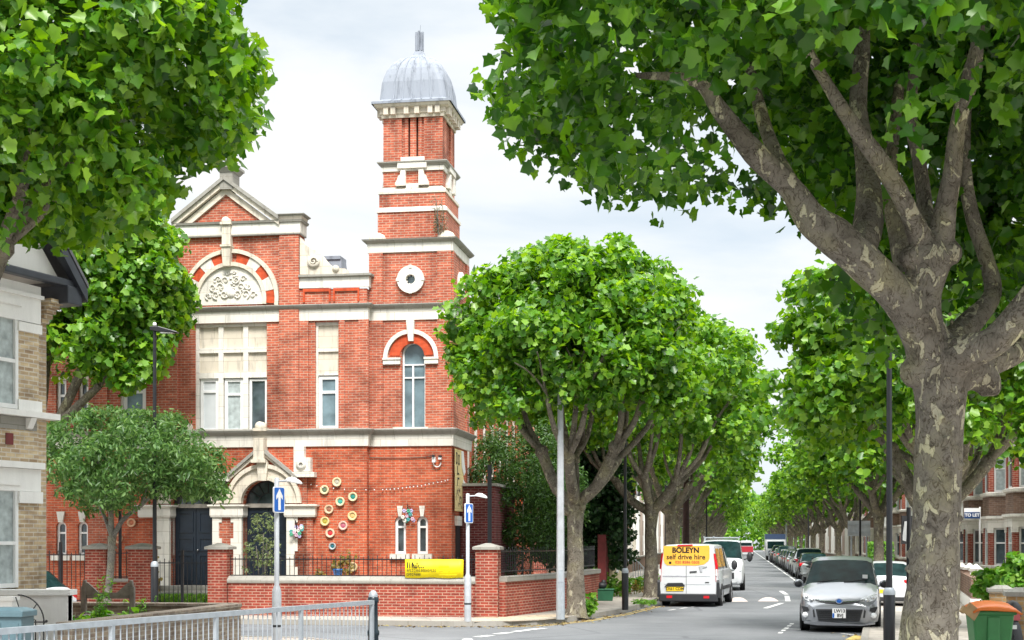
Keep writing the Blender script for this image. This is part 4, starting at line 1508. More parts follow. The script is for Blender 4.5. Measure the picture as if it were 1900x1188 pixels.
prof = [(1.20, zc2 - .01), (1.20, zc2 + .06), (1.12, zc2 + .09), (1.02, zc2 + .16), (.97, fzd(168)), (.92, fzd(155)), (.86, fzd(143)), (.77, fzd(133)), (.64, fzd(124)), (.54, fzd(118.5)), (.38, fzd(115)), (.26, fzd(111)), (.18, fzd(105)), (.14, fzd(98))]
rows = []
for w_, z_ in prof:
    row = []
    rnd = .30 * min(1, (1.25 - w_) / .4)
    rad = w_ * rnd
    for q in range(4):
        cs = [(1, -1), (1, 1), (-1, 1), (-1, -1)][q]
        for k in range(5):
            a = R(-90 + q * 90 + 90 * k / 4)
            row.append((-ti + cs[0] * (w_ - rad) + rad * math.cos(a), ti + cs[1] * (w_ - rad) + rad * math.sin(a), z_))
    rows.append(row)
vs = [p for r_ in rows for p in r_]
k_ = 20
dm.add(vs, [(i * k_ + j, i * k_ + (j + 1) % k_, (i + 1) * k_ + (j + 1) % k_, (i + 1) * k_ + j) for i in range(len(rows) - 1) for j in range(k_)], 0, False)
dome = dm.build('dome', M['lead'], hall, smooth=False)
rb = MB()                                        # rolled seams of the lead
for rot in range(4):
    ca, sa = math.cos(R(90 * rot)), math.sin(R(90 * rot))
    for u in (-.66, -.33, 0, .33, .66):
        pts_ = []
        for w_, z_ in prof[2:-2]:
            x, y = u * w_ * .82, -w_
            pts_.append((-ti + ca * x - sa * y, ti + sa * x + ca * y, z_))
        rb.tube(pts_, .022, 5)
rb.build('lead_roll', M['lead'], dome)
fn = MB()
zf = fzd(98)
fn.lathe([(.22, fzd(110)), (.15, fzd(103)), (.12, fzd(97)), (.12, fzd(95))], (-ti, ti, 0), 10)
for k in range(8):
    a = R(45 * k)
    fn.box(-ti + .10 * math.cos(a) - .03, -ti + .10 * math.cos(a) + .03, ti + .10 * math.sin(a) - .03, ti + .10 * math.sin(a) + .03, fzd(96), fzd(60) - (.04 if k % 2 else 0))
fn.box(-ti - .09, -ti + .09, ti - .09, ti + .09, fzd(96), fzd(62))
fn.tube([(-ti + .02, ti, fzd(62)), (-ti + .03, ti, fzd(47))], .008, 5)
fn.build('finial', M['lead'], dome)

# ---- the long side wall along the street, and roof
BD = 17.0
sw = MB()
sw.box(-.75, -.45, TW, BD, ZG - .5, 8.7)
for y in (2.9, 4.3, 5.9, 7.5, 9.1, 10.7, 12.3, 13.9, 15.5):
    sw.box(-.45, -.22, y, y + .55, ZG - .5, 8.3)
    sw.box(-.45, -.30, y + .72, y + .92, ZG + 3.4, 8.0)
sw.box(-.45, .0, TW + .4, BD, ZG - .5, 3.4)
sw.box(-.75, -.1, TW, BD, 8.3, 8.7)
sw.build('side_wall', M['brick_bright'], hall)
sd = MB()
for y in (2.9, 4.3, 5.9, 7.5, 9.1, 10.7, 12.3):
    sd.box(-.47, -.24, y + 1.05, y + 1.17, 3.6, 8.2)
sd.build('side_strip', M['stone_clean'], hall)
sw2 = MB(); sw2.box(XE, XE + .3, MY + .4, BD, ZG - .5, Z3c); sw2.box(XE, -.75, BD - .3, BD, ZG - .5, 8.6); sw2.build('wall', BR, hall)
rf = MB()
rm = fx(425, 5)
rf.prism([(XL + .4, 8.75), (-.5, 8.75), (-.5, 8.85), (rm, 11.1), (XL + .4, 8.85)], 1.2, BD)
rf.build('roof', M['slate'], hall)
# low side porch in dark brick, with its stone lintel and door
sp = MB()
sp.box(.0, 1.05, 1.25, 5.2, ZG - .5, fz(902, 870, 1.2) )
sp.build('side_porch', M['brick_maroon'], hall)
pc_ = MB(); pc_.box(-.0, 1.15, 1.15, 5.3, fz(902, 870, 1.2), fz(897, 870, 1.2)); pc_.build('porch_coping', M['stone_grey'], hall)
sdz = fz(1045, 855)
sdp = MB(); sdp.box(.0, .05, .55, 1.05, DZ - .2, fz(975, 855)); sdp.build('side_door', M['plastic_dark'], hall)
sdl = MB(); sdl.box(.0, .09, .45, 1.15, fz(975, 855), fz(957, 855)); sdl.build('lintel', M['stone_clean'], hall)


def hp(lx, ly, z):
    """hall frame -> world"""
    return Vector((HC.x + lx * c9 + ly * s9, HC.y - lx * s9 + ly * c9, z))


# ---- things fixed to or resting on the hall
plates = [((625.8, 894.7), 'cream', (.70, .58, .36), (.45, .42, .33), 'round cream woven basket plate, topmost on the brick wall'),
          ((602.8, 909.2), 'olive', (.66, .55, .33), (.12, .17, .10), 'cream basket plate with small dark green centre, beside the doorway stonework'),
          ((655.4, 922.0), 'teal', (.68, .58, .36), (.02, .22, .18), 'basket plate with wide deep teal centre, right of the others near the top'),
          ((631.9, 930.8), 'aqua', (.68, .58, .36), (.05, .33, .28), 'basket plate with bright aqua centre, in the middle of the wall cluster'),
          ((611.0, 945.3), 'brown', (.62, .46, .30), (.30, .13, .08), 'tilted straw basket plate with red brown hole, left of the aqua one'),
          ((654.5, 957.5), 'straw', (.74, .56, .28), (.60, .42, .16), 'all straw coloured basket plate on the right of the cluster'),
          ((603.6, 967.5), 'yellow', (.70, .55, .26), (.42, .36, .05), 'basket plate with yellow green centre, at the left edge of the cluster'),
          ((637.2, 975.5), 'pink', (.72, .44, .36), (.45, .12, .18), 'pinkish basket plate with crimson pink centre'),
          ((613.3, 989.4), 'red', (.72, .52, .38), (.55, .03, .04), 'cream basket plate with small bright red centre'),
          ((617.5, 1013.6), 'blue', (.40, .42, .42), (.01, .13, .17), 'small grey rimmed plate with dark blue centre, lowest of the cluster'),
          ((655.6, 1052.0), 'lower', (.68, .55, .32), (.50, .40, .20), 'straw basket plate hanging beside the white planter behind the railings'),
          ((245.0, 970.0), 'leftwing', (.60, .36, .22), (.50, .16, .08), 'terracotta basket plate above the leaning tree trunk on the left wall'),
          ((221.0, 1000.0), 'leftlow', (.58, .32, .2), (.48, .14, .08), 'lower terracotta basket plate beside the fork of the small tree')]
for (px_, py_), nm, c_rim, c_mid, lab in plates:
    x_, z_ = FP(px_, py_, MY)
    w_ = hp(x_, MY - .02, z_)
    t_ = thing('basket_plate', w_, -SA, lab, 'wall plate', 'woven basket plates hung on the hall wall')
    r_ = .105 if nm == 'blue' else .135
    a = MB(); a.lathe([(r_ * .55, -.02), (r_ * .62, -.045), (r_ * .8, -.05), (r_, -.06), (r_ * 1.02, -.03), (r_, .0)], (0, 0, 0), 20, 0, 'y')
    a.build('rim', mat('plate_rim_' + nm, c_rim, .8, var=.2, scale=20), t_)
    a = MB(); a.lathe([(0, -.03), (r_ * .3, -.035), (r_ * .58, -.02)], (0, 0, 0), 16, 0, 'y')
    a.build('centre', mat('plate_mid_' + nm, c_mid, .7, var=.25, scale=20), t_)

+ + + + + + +

Return nothing but the lines running from the start of the data to the line with "fn.build('finial', M['lead'], dome)", please, both ends included and no pictures.

*Response below*.
Keep writing the Blender script for this image. This is part 4, starting at line 1508. More parts follow. The script is for Blender 4.5. Measure the picture as if it were 1900x1188 pixels.
prof = [(1.20, zc2 - .01), (1.20, zc2 + .06), (1.12, zc2 + .09), (1.02, zc2 + .16), (.97, fzd(168)), (.92, fzd(155)), (.86, fzd(143)), (.77, fzd(133)), (.64, fzd(124)), (.54, fzd(118.5)), (.38, fzd(115)), (.26, fzd(111)), (.18, fzd(105)), (.14, fzd(98))]
rows = []
for w_, z_ in prof:
    row = []
    rnd = .30 * min(1, (1.25 - w_) / .4)
    rad = w_ * rnd
    for q in range(4):
        cs = [(1, -1), (1, 1), (-1, 1), (-1, -1)][q]
        for k in range(5):
            a = R(-90 + q * 90 + 90 * k / 4)
            row.append((-ti + cs[0] * (w_ - rad) + rad * math.cos(a), ti + cs[1] * (w_ - rad) + rad * math.sin(a), z_))
    rows.append(row)
vs = [p for r_ in rows for p in r_]
k_ = 20
dm.add(vs, [(i * k_ + j, i * k_ + (j + 1) % k_, (i + 1) * k_ + (j + 1) % k_, (i + 1) * k_ + j) for i in range(len(rows) - 1) for j in range(k_)], 0, False)
dome = dm.build('dome', M['lead'], hall, smooth=False)
rb = MB()                                        # rolled seams of the lead
for rot in range(4):
    ca, sa = math.cos(R(90 * rot)), math.sin(R(90 * rot))
    for u in (-.66, -.33, 0, .33, .66):
        pts_ = []
        for w_, z_ in prof[2:-2]:
            x, y = u * w_ * .82, -w_
            pts_.append((-ti + ca * x - sa * y, ti + sa * x + ca * y, z_))
        rb.tube(pts_, .022, 5)
rb.build('lead_roll', M['lead'], dome)
fn = MB()
zf = fzd(98)
fn.lathe([(.22, fzd(110)), (.15, fzd(103)), (.12, fzd(97)), (.12, fzd(95))], (-ti, ti, 0), 10)
for k in range(8):
    a = R(45 * k)
    fn.box(-ti + .10 * math.cos(a) - .03, -ti + .10 * math.cos(a) + .03, ti + .10 * math.sin(a) - .03, ti + .10 * math.sin(a) + .03, fzd(96), fzd(60) - (.04 if k % 2 else 0))
fn.box(-ti - .09, -ti + .09, ti - .09, ti + .09, fzd(96), fzd(62))
fn.tube([(-ti + .02, ti, fzd(62)), (-ti + .03, ti, fzd(47))], .008, 5)
fn.build('finial', M['lead'], dome)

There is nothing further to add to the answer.